**EXERCISE**.
Return each line that holds the word "parts".

**SOURCE DATA**.

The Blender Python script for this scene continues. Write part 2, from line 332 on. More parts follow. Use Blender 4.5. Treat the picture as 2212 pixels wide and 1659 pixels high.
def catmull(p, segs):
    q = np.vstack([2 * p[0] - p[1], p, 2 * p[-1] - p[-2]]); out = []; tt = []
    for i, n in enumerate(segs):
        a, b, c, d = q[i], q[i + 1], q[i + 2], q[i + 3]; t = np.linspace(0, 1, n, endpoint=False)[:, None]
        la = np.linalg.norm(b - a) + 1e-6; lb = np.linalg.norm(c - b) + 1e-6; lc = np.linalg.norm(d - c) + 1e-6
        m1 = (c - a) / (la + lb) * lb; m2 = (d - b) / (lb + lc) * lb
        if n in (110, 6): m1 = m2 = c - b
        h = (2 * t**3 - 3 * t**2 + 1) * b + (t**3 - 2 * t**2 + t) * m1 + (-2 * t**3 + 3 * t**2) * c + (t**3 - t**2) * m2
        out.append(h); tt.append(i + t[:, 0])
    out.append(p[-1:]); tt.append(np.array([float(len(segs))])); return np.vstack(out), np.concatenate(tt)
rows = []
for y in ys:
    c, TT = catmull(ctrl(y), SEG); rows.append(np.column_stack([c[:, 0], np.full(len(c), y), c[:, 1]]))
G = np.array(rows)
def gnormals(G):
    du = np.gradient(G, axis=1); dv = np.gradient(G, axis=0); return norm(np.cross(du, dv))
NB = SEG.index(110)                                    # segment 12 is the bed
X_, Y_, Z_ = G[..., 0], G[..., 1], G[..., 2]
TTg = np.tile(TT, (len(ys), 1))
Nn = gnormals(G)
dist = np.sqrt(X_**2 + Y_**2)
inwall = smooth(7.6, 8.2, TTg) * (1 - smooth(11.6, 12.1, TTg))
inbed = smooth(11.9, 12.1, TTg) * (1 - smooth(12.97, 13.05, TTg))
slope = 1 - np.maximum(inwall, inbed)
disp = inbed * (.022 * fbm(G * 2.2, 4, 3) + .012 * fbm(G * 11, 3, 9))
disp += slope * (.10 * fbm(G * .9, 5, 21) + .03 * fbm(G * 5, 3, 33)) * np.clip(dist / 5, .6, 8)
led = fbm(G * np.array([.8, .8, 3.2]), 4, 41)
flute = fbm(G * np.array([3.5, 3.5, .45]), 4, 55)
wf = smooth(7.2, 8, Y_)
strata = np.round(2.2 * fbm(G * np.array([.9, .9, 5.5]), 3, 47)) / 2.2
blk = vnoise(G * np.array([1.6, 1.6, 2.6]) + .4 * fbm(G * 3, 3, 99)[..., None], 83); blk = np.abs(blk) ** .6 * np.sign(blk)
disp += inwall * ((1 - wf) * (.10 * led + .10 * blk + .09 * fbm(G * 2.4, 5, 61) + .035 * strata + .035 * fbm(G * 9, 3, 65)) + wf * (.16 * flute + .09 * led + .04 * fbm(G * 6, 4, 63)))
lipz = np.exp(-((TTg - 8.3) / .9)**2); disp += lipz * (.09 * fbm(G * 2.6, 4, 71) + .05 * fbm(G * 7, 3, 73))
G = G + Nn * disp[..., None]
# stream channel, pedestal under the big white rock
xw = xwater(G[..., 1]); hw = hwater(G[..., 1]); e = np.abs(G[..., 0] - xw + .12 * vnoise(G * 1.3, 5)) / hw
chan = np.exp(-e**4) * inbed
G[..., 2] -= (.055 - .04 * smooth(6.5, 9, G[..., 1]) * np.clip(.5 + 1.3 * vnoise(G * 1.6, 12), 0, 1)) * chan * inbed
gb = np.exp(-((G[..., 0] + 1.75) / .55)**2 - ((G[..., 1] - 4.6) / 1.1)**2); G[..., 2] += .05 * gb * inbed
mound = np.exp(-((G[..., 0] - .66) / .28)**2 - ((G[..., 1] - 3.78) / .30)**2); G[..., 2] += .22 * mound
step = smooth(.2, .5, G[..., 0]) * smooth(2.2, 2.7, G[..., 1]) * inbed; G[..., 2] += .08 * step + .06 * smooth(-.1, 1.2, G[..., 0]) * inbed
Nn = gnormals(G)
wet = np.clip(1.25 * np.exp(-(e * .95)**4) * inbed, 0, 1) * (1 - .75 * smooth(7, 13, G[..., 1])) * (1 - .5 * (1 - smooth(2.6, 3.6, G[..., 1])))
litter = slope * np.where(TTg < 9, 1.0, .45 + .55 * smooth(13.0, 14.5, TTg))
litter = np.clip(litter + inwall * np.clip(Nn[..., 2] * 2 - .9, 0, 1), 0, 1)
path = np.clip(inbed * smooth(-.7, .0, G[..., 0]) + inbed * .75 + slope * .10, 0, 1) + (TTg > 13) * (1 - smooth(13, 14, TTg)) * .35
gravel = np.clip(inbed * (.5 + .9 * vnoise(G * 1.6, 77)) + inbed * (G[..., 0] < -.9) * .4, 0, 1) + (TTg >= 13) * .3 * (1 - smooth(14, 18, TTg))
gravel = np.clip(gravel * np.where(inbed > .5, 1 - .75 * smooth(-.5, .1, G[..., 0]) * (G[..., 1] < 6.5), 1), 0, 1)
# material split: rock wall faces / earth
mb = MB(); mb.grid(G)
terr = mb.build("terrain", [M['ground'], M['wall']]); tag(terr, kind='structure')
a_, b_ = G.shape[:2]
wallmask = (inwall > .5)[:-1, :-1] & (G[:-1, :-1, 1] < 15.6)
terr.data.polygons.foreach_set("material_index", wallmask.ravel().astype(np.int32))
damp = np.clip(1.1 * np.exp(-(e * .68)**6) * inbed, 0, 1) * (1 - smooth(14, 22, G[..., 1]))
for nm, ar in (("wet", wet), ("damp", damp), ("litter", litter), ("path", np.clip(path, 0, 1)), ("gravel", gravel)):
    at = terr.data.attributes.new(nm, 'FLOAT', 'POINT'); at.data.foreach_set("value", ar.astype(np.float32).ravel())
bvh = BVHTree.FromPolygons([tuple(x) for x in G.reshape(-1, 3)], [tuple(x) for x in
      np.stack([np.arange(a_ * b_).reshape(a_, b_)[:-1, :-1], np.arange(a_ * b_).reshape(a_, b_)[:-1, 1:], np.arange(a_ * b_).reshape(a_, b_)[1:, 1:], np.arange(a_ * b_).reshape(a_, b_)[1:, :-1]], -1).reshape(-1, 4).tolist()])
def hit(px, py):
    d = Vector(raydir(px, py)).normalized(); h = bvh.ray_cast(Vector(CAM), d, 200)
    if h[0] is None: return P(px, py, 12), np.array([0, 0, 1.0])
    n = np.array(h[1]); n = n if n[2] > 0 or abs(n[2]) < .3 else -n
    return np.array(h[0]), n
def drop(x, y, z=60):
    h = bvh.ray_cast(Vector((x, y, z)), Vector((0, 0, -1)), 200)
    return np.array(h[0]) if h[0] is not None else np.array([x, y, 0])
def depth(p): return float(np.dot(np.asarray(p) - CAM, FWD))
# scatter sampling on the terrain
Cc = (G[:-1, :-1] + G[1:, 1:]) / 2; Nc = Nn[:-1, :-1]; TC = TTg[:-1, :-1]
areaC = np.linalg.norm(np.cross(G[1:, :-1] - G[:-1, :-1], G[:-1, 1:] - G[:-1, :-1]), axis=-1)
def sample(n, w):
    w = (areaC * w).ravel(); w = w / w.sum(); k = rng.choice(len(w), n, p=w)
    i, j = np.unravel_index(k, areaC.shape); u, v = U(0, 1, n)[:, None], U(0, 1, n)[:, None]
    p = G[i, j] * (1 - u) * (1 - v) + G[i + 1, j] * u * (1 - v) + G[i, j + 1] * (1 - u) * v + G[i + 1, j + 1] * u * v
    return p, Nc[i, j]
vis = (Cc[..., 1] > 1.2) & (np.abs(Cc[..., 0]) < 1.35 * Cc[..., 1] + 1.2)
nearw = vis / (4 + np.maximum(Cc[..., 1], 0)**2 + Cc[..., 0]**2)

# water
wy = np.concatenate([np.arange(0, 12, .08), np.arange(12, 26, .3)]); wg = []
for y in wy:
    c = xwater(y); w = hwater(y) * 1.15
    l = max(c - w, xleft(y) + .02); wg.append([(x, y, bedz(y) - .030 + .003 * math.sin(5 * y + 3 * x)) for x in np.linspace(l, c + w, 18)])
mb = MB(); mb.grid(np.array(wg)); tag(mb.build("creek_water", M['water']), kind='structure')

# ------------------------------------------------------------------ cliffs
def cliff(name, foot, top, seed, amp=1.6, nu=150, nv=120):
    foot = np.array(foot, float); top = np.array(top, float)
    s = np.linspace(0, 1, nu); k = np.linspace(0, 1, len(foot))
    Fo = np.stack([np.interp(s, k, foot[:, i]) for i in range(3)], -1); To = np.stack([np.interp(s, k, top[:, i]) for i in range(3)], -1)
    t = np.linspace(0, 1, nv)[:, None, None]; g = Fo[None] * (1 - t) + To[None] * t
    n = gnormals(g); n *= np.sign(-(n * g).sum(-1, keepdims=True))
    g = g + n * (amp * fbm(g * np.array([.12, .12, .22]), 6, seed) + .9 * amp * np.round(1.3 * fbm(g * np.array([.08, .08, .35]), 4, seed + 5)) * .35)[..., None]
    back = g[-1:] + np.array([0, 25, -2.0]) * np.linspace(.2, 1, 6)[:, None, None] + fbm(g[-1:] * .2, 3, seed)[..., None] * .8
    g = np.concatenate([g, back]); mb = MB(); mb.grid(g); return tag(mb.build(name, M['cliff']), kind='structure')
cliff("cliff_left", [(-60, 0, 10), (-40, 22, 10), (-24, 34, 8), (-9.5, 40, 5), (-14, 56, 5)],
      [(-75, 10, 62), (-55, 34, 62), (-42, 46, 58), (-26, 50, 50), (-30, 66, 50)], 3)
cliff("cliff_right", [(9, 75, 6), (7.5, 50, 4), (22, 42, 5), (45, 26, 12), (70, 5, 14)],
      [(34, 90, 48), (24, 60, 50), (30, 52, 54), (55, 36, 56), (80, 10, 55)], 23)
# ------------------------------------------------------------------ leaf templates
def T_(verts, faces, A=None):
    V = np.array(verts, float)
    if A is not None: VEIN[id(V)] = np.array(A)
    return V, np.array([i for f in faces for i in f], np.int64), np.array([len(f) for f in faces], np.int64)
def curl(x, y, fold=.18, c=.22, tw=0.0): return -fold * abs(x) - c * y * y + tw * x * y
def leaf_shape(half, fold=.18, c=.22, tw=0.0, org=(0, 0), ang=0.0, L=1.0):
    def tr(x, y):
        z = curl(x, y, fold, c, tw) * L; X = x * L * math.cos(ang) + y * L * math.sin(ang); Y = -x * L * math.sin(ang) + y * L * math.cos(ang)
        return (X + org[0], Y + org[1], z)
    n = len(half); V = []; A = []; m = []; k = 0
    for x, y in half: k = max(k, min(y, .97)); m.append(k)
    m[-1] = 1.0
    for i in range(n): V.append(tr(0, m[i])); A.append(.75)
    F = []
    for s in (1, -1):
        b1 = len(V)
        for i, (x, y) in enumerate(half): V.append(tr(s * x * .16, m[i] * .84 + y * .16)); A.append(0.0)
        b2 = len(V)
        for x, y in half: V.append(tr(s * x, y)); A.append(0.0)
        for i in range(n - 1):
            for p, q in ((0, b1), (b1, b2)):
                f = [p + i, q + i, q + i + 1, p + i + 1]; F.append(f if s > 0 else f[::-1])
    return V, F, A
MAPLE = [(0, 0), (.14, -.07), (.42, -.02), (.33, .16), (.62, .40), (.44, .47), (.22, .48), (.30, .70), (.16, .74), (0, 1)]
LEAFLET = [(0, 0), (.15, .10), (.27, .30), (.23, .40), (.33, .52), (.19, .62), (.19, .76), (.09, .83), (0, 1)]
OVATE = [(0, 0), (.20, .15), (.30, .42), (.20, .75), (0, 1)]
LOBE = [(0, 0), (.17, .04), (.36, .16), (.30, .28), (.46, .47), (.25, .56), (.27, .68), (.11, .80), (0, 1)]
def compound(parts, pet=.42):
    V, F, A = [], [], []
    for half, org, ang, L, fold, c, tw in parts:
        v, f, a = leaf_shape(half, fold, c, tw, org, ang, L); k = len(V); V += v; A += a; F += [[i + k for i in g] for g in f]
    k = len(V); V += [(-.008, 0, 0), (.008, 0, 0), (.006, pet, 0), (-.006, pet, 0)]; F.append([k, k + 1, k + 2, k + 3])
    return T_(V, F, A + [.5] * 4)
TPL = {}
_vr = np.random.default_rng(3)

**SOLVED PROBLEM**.
The Blender Python script for this scene continues. Write part 2, from line 332 on. More parts follow. Use Blender 4.5. Treat the picture as 2212 pixels wide and 1659 pixels high.
def compound(parts, pet=.42):
    for half, org, ang, L, fold, c, tw in parts:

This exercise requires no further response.